Set task: Leave out the pictures and set down exactly the lines from the start of the listing through the one with "from mathutils import Vector", both included.

Provided information:
• • •
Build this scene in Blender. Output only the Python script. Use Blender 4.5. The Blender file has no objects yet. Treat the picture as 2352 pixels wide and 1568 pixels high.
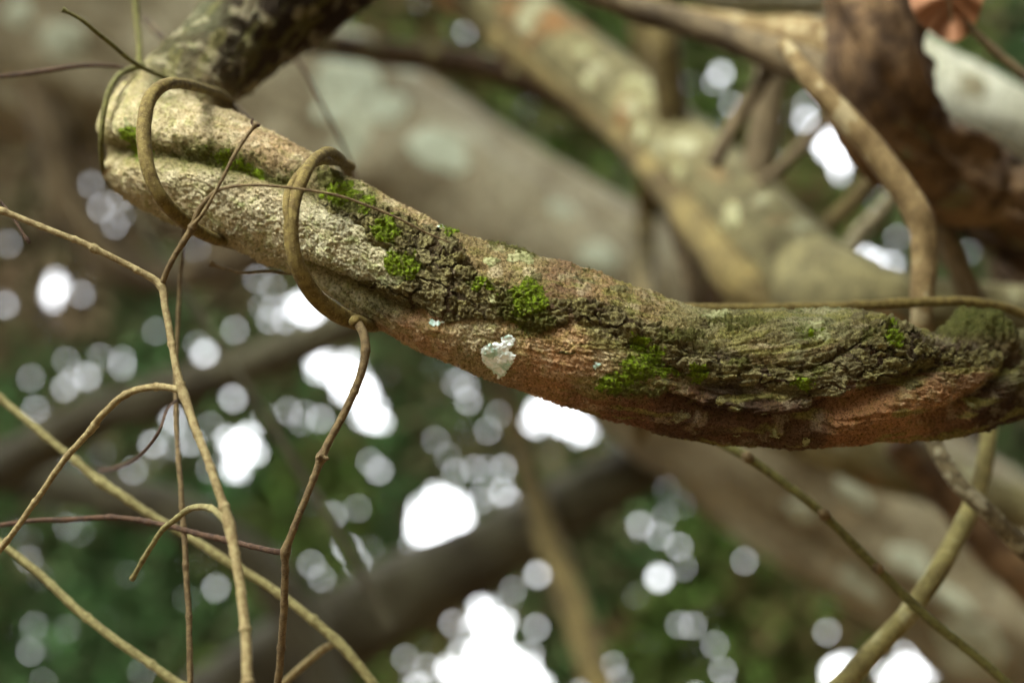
import bpy, math, random
import numpy as np
from mathutils import Vector

# ------------------------------------------------------------------ camera, sky, sun, exposure
sc = bpy.context.scene
COL = sc.collection
LENS, SENSOR, W, H = 50.0, 36.0, 2352.0, 1568.0
PITCH = math.radians(20)
CAM = np.array([0.0, 0.0, 1.6])
FWD = np.array([0.0, math.cos(PITCH), math.sin(PITCH)])
RGT = np.array([1.0, 0.0, 0.0])
UPV = np.array([0.0, -math.sin(PITCH), math.cos(PITCH)])
K = SENSOR / LENS / W                    # metres per pixel per metre of distance
FOCUS = 0.752

cd = bpy.data.cameras.new("camera")
cam = bpy.data.objects.new("camera", cd)
COL.objects.link(cam)
cam.location = CAM
cam.rotation_euler = (math.pi / 2 + PITCH, 0, 0)
cd.lens, cd.sensor_width = LENS, SENSOR
cd.clip_start, cd.clip_end = 0.05, 500
cd.dof.use_dof = True
cd.dof.focus_distance = FOCUS
cd.dof.aperture_fstop = 2.8
sc.camera = cam

SUN_EL, SUN_AZ = math.radians(50), math.radians(-142)      # azimuth from +Y towards +X
world = bpy.data.worlds.new("World")
sc.world = world
world.use_nodes = True
nt = world.node_tree
nt.nodes.clear()
sky = nt.nodes.new("ShaderNodeTexSky")
sky.sky_type = 'NISHITA'
sky.sun_disc = False
sky.sun_elevation = SUN_EL
sky.sun_rotation = SUN_AZ
sky.air_density, sky.dust_density, sky.ozone_density = 1.0, 4.0, 1.0
hsv = nt.nodes.new("ShaderNodeHueSaturation")
hsv.inputs['Saturation'].default_value = 0.12              # white overcast sky
bgn = nt.nodes.new("ShaderNodeBackground")
bgn.inputs['Strength'].default_value = 0.15
wo = nt.nodes.new("ShaderNodeOutputWorld")
nt.links.new(sky.outputs[0], hsv.inputs['Color'])
nt.links.new(hsv.outputs[0], bgn.inputs['Color'])
nt.links.new(bgn.outputs[0], wo.inputs['Surface'])

sd = bpy.data.lights.new("sun", 'SUN')
sun = bpy.data.objects.new("sun", sd)
COL.objects.link(sun)
sd.energy, sd.angle, sd.color = 0.55, math.radians(12), (1.0, 0.95, 0.85)
SUND = Vector((math.sin(SUN_AZ) * math.cos(SUN_EL), math.cos(SUN_AZ) * math.cos(SUN_EL), math.sin(SUN_EL)))
sun.rotation_euler = SUND.to_track_quat('Z', 'Y').to_euler()

vs = sc.view_settings
vs.view_transform, vs.look, vs.gamma, vs.use_curve_mapping = 'Standard', 'None', 1.0, False
vs.exposure = 3.7
sc.render.engine = 'CYCLES'
cy = sc.cycles
cy.max_bounces, cy.diffuse_bounces, cy.glossy_bounces, cy.transmission_bounces = 6, 4, 2, 3
cy.use_denoising = True
cy.sample_clamp_indirect = 6.0
cy.blur_glossy = 1.0

rng = np.random.default_rng(7)
random.seed(7)

# ------------------------------------------------------------------ helpers
def at(x, y, d):
    """pixels of the 2352x1568 view and a distance -> a point of the place"""
    x, y, d = np.asarray(x, float), np.asarray(y, float), np.asarray(d, float)
    a = (x - W / 2) * K * d
    b = -(y - H / 2) * K * d
    return CAM + a[..., None] * RGT + b[..., None] * UPV + d[..., None] * FWD

def project(P):
    q = P - CAM
    d = q @ FWD
    return W / 2 + (q @ RGT) / (K * d), H / 2 - (q @ UPV) / (K * d), d

def hash3(ix, iy, iz, seed=0):
    h = (ix.astype(np.int64) * 73856093) ^ (iy.astype(np.int64) * 19349663) ^ (iz.astype(np.int64) * 83492791) ^ (seed * 2654435761)
    h = (h ^ (h >> 13)) * 1274126177
    h = (h ^ (h >> 16)) & 0xffffff
    return h / float(0xffffff)

def noise(x, y, z, seed=0):
    """value noise in -1..1"""
    xi, yi, zi = np.floor(x), np.floor(y), np.floor(z)
    fx, fy, fz = x - xi, y - yi, z - zi
    fx, fy, fz = [f * f * f * (f * (f * 6 - 15) + 10) for f in (fx, fy, fz)]
    out = 0
    for a in (0, 1):
        wx = fx if a else 1 - fx
        for b in (0, 1):
            wy = fy if b else 1 - fy
            for c in (0, 1):
                wz = fz if c else 1 - fz
                out = out + hash3(xi + a, yi + b, zi + c, seed) * wx * wy * wz
    return out * 2 - 1

def fbm(x, y, z, seed=0, octs=3, gain=0.5):
    s, a, t = 0, 1.0, 0
    for k in range(octs):
        s = s + a * noise(x * 2 ** k + 17.3 * k, y * 2 ** k - 9.1 * k, z * 2 ** k + 3.7 * k, seed + k)
        t += a
        a *= gain
    return s / t * 1.5

def sstep(a, b, x):
    t = np.clip((x - a) / (b - a), 0, 1)
    return t * t * (3 - 2 * t)

def lin(c):
    c = np.asarray(c, float) / 255.0
    return np.where(c <= 0.04045, c / 12.92, ((c + 0.055) / 1.055) ** 2.4)

def catmull(pts, n):
    """pts (m,k) -> n points along a centripetal-ish Catmull-Rom curve, evenly spaced in the first two columns"""
    p = np.asarray(pts, float)
    p = np.vstack([2 * p[0] - p[1], p, 2 * p[-1] - p[-2]])
    out = []
    for i in range(1, len(p) - 2):
        t = np.linspace(0, 1, 24, endpoint=False)[:, None]
        a, b, c, d = p[i - 1], p[i], p[i + 1], p[i + 2]
        out.append(0.5 * (2 * b + (c - a) * t + (2 * a - 5 * b + 4 * c - d) * t ** 2 + (3 * b - a - 3 * c + d) * t ** 3))
    out.append(p[-2][None, :])
    q = np.vstack(out)
    w = q.copy()
    if q.shape[1] >= 3:
        w = np.column_stack([q[:, 0], q[:, 1], q[:, 2] * 2500])
    seg = np.sqrt((np.diff(w, axis=0) ** 2).sum(1))
    cum = np.concatenate([[0], np.cumsum(seg)])
    u = np.linspace(0, cum[-1], n)
    return np.column_stack([np.interp(u, cum, q[:, k]) for k in range(q.shape[1])])

def mesh_obj(name, V, F, m, parent=None, attrs=None, smooth=True):
    me = bpy.data.meshes.new(name)
    V = np.asarray(V, dtype=np.float32)
    F = np.asarray(F, dtype=np.int32)
    me.vertices.add(len(V))
    me.vertices.foreach_set('co', V.ravel())
    k = F.shape[1]
    me.loops.add(F.size)
    me.loops.foreach_set('vertex_index', F.ravel())
    me.polygons.add(len(F))
    me.polygons.foreach_set('loop_start', np.arange(0, F.size, k, dtype=np.int32))
    me.polygons.foreach_set('use_smooth', np.full(len(F), smooth))
    me.update(calc_edges=True)
    for nme, (typ, arr) in (attrs or {}).items():
        at_ = me.attributes.new(nme, typ, 'POINT')
        if typ == 'FLOAT_COLOR':
            full = np.ones((len(V), 4), np.float32)
            full[:, :3] = arr
            at_.data.foreach_set('color', full.ravel())
        else:
            at_.data.foreach_set('value', np.asarray(arr, np.float32))
    me.materials.append(m)
    o = bpy.data.objects.new(name, me)
    COL.objects.link(o)
    if parent is not None:
        o.parent = parent
        o.matrix_parent_inverse = parent.matrix_world.inverted()
    return o

def tag(o, label=None, cat=None, group=None, kind=None):
    if label: o['label'] = label
    if cat: o['category'] = cat
    if group: o['group'] = group
    if kind: o['kind'] = kind
    return o

def empty(name, loc, label, cat, group=None):
    o = bpy.data.objects.new(name, None)
    o.empty_display_size = 0.02
    COL.objects.link(o)
    o.location = Vector(loc)
    bpy.context.view_layer.update()
    return tag(o, label, cat, group)

def frames(C):
    """parallel transport frames started at the middle, first axis facing the camera"""
    n = len(C)
    T = np.gradient(C, axis=0)
    T /= np.linalg.norm(T, axis=1)[:, None] + 1e-12
    E = np.zeros_like(C)
    m = n // 2
    a = CAM - C[m]
    a -= T[m] * (a @ T[m])
    E[m] = a / np.linalg.norm(a)
    for rngi in (range(m + 1, n), range(m - 1, -1, -1)):
        prev = m
        for i in rngi:
            v = E[prev] - T[i] * (E[prev] @ T[i])
            E[i] = v / (np.linalg.norm(v) + 1e-12)
            prev = i
    return T, E, np.cross(T, E)

def grid_faces(n, m, wrap=True):
    i = np.arange(n - 1)[:, None]
    j = np.arange(m if wrap else m - 1)[None, :]
    a = i * m + j
    b = i * m + (j + 1) % m
    return np.stack([a, b, b + m, a + m], -1).reshape(-1, 4)

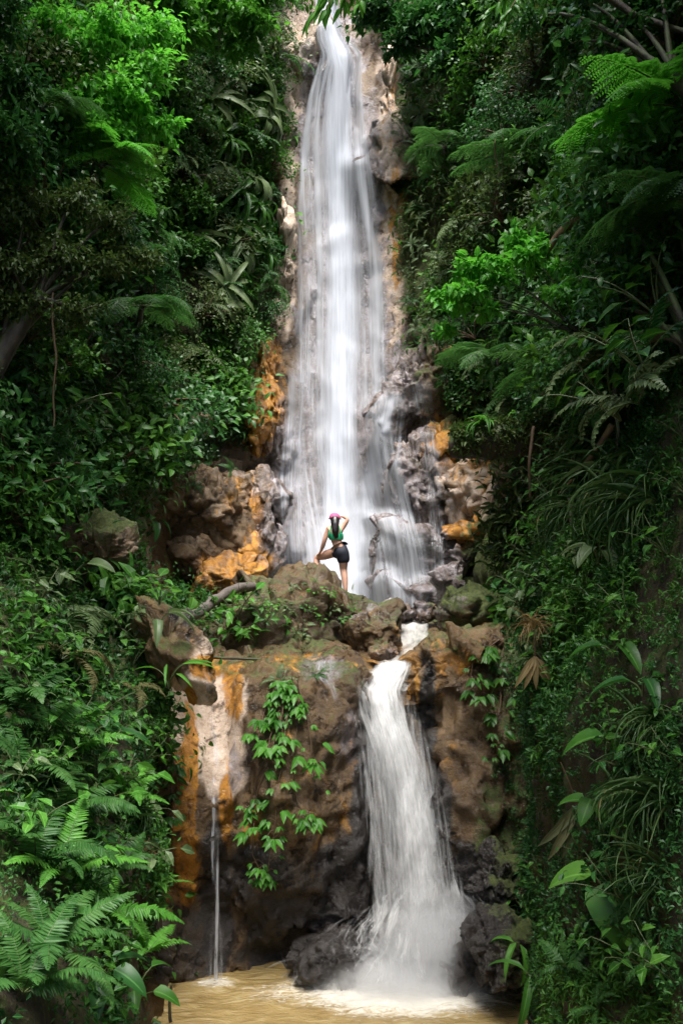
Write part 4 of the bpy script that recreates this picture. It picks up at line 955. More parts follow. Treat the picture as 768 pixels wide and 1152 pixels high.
• • •
Result of the task:
Build this scene in Blender. Output only the Python script. Use Blender 4.5. The Blender file has no objects yet. Treat the picture as 2352 pixels wide and 1568 pixels high.
import bpy, math, random
import numpy as np
from mathutils import Vector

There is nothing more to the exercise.